**Task objective**
Write out all the material exactly. Leave nothing out.

**Task data**

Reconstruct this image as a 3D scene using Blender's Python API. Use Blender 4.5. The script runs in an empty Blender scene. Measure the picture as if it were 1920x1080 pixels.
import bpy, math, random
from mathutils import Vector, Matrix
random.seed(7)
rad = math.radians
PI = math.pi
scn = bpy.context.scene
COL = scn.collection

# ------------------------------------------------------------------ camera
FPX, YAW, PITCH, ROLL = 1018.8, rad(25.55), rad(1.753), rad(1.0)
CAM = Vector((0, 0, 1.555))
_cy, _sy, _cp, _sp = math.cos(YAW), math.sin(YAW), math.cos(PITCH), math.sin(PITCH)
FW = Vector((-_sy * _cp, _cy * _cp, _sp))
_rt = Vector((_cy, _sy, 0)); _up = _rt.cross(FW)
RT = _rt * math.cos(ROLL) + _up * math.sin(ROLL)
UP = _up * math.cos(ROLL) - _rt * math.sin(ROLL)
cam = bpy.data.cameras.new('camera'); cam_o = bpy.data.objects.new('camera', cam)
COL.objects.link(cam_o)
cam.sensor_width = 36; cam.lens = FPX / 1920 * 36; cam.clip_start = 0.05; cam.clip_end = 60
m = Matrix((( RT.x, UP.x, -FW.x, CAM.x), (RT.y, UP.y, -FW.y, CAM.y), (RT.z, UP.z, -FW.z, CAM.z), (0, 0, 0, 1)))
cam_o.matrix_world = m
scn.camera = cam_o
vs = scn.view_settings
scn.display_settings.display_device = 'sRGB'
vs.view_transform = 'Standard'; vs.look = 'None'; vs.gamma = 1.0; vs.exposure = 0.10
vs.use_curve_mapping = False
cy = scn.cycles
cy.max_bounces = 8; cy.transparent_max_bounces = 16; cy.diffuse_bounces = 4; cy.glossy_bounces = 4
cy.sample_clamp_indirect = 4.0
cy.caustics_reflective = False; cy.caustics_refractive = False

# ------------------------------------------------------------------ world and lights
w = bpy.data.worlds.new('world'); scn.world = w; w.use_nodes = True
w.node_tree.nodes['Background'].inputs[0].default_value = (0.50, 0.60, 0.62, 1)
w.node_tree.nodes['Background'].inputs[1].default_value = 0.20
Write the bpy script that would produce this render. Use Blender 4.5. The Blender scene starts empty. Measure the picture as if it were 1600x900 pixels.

**Output of the exercise**
Reconstruct this image as a 3D scene using Blender's Python API. Use Blender 4.5. The script runs in an empty Blender scene. Measure the picture as if it were 1920x1080 pixels.
import bpy, math, random
from mathutils import Vector, Matrix
random.seed(7)
rad = math.radians
PI = math.pi
scn = bpy.context.scene
COL = scn.collection

# ------------------------------------------------------------------ camera
FPX, YAW, PITCH, ROLL = 1018.8, rad(25.55), rad(1.753), rad(1.0)
CAM = Vector((0, 0, 1.555))
_cy, _sy, _cp, _sp = math.cos(YAW), math.sin(YAW), math.cos(PITCH), math.sin(PITCH)
FW = Vector((-_sy * _cp, _cy * _cp, _sp))
_rt = Vector((_cy, _sy, 0)); _up = _rt.cross(FW)
RT = _rt * math.cos(ROLL) + _up * math.sin(ROLL)
UP = _up * math.cos(ROLL) - _rt * math.sin(ROLL)
cam = bpy.data.cameras.new('camera'); cam_o = bpy.data.objects.new('camera', cam)
COL.objects.link(cam_o)
cam.sensor_width = 36; cam.lens = FPX / 1920 * 36; cam.clip_start = 0.05; cam.clip_end = 60
m = Matrix((( RT.x, UP.x, -FW.x, CAM.x), (RT.y, UP.y, -FW.y, CAM.y), (RT.z, UP.z, -FW.z, CAM.z), (0, 0, 0, 1)))
cam_o.matrix_world = m
scn.camera = cam_o
vs = scn.view_settings
scn.display_settings.display_device = 'sRGB'
vs.view_transform = 'Standard'; vs.look = 'None'; vs.gamma = 1.0; vs.exposure = 0.10
vs.use_curve_mapping = False
cy = scn.cycles
cy.max_bounces = 8; cy.transparent_max_bounces = 16; cy.diffuse_bounces = 4; cy.glossy_bounces = 4
cy.sample_clamp_indirect = 4.0
cy.caustics_reflective = False; cy.caustics_refractive = False

# ------------------------------------------------------------------ world and lights
w = bpy.data.worlds.new('world'); scn.world = w; w.use_nodes = True
w.node_tree.nodes['Background'].inputs[0].default_value = (0.50, 0.60, 0.62, 1)
w.node_tree.nodes['Background'].inputs[1].default_value = 0.20
Write the bpy script that would produce this render. Use Blender 4.5. The Blender scene starts empty. Measure the picture as if it were 1600x900 pixels.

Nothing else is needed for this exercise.